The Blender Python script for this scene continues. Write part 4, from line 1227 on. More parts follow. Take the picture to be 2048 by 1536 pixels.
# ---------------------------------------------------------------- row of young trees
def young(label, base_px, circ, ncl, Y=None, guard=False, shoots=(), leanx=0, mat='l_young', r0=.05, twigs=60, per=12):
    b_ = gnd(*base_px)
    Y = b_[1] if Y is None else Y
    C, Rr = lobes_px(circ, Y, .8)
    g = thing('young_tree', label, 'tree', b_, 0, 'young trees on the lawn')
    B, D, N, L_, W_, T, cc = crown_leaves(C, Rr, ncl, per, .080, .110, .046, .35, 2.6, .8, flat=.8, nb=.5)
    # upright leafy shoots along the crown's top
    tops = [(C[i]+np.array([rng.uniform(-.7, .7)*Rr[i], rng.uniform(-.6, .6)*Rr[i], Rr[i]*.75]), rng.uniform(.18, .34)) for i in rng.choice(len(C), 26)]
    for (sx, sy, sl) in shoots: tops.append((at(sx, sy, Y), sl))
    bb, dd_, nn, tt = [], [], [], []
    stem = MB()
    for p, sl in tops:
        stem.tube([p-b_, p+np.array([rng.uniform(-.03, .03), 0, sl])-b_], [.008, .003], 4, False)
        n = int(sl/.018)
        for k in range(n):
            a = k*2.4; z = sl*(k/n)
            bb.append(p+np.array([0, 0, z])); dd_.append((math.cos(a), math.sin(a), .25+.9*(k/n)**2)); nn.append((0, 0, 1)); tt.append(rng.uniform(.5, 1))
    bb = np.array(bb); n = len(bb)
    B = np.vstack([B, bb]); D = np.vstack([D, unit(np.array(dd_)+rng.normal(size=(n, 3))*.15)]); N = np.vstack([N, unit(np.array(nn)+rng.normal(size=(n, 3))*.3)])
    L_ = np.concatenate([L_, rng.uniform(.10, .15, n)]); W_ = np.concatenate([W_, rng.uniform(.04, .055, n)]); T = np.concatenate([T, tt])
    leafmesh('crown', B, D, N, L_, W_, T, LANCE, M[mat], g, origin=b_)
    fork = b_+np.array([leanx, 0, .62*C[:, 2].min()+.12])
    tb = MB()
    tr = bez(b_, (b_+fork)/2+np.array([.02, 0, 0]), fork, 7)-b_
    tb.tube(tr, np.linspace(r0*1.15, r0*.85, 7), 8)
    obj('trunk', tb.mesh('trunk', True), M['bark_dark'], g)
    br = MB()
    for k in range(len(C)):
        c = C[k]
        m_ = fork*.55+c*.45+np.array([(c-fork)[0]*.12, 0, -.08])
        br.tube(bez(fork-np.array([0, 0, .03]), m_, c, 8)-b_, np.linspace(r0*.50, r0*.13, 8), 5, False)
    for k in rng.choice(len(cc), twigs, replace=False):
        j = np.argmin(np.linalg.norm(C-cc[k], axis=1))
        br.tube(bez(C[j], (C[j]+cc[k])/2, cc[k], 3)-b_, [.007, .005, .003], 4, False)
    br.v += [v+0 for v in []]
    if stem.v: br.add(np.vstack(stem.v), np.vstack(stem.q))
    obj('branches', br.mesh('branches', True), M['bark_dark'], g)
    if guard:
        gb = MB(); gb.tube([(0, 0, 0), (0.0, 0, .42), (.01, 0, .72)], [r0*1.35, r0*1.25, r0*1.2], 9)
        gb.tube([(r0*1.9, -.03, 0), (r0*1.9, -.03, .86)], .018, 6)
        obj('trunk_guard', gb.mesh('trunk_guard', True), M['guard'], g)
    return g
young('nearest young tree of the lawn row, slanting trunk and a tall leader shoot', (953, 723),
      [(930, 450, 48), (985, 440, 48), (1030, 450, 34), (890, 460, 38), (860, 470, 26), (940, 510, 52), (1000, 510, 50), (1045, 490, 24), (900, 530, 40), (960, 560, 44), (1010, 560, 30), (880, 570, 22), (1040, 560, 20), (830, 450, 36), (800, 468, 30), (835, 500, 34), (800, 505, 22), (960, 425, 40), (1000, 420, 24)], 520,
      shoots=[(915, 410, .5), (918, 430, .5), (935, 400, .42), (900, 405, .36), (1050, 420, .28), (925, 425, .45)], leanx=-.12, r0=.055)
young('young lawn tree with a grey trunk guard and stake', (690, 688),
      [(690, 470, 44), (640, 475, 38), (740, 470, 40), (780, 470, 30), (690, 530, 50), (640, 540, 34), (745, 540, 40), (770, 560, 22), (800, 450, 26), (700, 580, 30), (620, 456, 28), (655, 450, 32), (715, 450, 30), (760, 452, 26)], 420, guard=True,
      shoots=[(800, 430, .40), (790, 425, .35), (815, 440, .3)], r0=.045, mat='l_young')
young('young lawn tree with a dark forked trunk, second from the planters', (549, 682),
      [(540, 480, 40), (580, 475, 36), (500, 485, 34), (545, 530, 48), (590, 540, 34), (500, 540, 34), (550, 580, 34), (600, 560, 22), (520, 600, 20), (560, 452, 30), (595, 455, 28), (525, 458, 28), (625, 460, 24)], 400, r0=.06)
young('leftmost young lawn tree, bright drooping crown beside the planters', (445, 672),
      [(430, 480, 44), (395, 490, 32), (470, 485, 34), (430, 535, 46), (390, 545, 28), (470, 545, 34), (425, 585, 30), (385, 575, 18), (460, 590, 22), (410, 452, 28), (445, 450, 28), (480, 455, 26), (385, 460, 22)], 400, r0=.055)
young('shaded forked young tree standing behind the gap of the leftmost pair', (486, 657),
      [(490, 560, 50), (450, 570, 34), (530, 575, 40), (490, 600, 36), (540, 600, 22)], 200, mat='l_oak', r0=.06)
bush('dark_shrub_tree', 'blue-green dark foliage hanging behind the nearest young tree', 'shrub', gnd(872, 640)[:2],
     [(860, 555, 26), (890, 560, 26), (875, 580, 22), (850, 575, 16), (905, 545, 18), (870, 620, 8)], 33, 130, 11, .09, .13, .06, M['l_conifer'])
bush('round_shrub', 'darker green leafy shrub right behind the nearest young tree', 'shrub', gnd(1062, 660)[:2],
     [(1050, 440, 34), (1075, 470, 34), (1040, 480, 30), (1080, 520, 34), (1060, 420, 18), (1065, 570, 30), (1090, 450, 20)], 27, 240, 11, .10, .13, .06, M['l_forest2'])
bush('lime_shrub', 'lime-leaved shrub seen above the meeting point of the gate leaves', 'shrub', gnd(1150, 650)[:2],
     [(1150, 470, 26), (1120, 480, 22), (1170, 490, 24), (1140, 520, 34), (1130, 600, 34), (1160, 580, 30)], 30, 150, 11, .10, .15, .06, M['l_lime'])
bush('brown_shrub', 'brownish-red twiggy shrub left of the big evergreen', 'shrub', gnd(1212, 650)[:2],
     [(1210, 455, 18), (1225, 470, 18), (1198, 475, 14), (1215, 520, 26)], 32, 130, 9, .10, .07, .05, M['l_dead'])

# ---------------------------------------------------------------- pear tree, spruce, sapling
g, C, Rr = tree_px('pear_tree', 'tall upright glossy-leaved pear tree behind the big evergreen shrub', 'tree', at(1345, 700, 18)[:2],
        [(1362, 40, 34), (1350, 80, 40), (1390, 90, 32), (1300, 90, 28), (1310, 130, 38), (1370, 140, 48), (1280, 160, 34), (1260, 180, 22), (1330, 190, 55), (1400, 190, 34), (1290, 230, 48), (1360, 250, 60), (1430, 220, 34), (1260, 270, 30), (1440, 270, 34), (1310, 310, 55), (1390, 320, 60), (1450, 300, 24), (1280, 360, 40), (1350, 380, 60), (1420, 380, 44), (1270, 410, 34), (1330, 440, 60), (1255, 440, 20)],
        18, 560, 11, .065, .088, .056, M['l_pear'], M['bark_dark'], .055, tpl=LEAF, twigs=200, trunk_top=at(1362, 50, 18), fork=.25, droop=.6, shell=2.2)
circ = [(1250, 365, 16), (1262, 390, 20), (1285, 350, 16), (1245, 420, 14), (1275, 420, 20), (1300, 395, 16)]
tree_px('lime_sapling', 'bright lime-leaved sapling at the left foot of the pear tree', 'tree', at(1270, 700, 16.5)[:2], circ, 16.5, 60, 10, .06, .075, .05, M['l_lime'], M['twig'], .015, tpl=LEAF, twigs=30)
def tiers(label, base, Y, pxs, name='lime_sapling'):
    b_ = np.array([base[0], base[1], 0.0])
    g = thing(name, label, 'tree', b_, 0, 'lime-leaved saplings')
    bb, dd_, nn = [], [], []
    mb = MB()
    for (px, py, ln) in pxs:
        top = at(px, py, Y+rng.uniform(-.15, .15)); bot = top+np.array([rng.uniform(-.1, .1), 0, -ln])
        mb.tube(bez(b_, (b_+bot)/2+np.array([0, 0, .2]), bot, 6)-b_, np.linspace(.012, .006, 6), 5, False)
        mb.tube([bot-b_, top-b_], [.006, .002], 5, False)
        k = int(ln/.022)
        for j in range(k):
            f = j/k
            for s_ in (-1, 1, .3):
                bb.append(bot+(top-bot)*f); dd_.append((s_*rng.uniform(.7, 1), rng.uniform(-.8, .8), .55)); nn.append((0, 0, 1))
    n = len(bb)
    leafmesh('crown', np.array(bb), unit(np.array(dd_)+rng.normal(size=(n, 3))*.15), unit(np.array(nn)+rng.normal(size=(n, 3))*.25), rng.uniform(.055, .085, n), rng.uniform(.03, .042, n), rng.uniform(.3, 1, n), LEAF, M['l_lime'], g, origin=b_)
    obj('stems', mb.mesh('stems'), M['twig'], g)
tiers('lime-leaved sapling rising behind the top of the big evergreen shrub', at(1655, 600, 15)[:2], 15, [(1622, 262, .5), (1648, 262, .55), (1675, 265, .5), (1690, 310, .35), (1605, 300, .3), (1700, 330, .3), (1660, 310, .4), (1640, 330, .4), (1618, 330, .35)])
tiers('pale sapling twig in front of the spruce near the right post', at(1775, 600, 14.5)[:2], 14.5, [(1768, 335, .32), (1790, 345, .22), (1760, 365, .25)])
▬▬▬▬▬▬
** PROBLEM DETAILS **
Copy every line that contains the string "from".

** WRITTEN REPLY **
The Blender Python script for this scene continues. Write part 4, from line 1227 on. More parts follow. Take the picture to be 2048 by 1536 pixels.
young('young lawn tree with a dark forked trunk, second from the planters', (549, 682),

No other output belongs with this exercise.